**Direction**
Please quote exactly the lines below from the line containing "Write the bpy script that would produce this render. Write" to the line containing "C = scene.collection", both lines included, and nothing else.

Stored data
* begin *

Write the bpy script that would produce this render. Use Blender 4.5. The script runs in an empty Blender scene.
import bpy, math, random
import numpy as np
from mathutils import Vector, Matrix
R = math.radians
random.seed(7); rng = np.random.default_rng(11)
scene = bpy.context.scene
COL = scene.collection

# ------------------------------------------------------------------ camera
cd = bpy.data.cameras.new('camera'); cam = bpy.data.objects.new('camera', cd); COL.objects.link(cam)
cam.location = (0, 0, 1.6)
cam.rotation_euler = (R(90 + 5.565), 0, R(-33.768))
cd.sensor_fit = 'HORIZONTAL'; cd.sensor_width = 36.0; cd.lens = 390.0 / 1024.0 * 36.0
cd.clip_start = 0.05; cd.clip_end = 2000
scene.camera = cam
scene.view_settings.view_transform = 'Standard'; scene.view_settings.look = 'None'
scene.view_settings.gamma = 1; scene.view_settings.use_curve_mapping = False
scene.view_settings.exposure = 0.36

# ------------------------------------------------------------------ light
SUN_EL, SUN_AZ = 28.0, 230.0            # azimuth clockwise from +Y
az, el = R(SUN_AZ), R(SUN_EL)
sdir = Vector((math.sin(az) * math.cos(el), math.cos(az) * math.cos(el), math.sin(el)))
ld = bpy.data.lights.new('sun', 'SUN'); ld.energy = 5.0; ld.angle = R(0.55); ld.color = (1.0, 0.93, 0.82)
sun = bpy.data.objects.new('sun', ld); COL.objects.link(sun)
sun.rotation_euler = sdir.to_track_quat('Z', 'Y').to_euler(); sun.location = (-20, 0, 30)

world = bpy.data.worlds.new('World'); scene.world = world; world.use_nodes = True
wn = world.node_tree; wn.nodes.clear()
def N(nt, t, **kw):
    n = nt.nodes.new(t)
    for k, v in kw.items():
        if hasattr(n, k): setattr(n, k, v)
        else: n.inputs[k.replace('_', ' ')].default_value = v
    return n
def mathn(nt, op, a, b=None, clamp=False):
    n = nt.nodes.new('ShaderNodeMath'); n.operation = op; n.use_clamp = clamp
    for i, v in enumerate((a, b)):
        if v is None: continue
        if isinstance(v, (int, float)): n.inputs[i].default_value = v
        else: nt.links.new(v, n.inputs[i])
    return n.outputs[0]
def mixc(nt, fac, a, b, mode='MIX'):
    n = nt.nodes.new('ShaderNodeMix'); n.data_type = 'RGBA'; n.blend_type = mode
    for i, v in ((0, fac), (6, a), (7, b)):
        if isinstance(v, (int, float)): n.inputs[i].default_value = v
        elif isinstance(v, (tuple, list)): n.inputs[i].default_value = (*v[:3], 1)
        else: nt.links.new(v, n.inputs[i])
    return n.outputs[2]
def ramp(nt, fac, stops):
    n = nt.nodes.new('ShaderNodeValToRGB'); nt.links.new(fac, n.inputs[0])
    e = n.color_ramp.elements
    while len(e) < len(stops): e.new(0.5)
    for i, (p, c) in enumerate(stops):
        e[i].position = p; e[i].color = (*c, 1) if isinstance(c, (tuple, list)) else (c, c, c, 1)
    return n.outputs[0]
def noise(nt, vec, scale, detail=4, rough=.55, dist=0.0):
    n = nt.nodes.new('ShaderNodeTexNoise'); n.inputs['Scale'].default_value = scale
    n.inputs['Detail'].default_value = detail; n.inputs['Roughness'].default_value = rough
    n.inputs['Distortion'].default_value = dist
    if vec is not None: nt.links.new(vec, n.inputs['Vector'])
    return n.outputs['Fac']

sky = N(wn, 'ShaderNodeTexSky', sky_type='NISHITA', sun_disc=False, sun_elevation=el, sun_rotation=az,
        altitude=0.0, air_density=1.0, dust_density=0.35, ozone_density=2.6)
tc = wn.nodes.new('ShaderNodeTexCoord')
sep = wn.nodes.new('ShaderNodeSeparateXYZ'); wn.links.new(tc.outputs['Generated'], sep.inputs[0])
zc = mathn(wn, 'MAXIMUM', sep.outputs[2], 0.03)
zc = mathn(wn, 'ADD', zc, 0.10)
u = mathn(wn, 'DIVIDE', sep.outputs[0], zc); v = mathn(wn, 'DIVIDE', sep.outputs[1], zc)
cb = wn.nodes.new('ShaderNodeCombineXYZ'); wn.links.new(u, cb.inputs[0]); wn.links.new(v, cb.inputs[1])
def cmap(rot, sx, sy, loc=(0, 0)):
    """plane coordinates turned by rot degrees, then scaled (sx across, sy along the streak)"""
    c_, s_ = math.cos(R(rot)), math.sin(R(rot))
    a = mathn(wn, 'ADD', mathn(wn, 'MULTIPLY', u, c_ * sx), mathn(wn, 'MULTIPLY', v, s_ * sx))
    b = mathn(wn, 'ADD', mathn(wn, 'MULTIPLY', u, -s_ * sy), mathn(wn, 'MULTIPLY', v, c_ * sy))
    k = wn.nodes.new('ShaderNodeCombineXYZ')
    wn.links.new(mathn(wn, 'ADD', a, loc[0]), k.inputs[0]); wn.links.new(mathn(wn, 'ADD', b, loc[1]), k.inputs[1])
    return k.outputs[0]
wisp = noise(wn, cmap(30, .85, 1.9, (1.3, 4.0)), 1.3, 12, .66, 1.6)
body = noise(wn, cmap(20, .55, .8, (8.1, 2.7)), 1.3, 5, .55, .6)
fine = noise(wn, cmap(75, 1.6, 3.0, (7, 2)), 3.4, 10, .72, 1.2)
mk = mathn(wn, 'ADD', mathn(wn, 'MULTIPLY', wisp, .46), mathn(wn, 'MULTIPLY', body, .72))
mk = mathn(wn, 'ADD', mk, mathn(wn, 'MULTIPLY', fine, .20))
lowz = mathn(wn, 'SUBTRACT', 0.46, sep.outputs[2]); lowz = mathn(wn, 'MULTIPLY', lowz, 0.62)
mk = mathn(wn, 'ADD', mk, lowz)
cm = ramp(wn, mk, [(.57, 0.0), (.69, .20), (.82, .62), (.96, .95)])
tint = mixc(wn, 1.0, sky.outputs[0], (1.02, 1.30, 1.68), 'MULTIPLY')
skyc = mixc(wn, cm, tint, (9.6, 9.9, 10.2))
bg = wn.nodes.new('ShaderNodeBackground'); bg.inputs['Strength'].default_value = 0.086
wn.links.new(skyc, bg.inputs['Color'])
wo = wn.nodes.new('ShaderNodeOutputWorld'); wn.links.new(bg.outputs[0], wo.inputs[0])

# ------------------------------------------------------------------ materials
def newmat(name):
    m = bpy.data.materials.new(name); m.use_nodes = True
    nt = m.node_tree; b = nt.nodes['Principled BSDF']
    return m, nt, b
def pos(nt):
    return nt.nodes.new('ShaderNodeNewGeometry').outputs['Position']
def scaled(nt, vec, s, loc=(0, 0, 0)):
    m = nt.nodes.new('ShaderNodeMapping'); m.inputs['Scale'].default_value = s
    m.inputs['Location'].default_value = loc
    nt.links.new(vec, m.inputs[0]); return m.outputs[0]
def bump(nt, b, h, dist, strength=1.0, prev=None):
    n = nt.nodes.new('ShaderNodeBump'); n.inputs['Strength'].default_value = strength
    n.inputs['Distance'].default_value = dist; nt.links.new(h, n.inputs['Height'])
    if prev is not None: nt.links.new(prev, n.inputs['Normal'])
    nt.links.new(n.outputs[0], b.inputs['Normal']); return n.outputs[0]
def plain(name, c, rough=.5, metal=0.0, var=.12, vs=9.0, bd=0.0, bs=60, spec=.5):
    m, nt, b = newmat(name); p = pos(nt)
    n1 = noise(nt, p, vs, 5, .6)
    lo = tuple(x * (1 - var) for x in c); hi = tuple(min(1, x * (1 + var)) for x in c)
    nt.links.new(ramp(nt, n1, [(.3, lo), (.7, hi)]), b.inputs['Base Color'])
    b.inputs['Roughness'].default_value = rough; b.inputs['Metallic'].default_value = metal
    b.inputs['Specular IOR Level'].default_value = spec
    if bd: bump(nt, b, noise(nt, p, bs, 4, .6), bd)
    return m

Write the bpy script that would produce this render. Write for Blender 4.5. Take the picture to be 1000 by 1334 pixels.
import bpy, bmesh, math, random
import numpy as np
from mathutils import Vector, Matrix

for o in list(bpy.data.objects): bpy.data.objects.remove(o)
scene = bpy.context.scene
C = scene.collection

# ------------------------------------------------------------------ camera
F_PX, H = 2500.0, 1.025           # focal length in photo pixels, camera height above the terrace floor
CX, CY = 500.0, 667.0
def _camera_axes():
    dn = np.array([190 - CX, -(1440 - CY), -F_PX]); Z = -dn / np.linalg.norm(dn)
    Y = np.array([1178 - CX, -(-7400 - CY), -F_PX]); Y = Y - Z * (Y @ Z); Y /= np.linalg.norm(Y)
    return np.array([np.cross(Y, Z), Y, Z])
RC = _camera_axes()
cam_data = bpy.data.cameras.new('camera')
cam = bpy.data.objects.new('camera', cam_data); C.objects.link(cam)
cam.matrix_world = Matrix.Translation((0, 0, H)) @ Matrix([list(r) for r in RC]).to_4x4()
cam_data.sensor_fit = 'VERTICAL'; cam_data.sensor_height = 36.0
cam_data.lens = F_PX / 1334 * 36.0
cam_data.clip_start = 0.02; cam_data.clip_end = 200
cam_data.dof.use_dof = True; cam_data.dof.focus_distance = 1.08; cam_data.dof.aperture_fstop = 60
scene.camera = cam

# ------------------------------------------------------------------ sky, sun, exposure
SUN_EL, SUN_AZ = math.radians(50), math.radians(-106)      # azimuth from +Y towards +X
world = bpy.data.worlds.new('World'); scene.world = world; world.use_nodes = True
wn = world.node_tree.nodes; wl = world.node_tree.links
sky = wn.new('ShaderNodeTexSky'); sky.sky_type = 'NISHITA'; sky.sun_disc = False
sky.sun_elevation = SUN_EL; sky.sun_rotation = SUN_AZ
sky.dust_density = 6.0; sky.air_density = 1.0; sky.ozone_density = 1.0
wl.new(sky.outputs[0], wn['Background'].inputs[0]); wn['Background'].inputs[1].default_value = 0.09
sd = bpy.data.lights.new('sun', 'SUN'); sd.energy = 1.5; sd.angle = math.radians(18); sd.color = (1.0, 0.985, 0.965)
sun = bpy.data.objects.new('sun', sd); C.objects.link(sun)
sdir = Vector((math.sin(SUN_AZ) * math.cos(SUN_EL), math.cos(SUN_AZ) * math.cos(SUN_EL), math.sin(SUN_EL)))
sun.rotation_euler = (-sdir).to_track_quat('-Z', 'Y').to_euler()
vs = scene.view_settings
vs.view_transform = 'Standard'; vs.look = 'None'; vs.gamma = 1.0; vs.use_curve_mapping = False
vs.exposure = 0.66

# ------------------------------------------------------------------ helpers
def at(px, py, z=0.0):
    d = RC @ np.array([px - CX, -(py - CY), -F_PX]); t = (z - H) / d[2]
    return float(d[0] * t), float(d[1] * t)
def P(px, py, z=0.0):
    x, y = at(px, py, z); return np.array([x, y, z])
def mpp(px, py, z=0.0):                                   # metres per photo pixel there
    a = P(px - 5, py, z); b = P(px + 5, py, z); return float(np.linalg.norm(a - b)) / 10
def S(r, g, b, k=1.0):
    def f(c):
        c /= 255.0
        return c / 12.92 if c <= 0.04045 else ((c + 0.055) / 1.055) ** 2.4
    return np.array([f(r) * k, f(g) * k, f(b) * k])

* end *

**Response to this exercise**
Write the bpy script that would produce this render. Write for Blender 4.5. Take the picture to be 1000 by 1334 pixels.
import bpy, bmesh, math, random
import numpy as np
from mathutils import Vector, Matrix

for o in list(bpy.data.objects): bpy.data.objects.remove(o)
scene = bpy.context.scene
C = scene.collection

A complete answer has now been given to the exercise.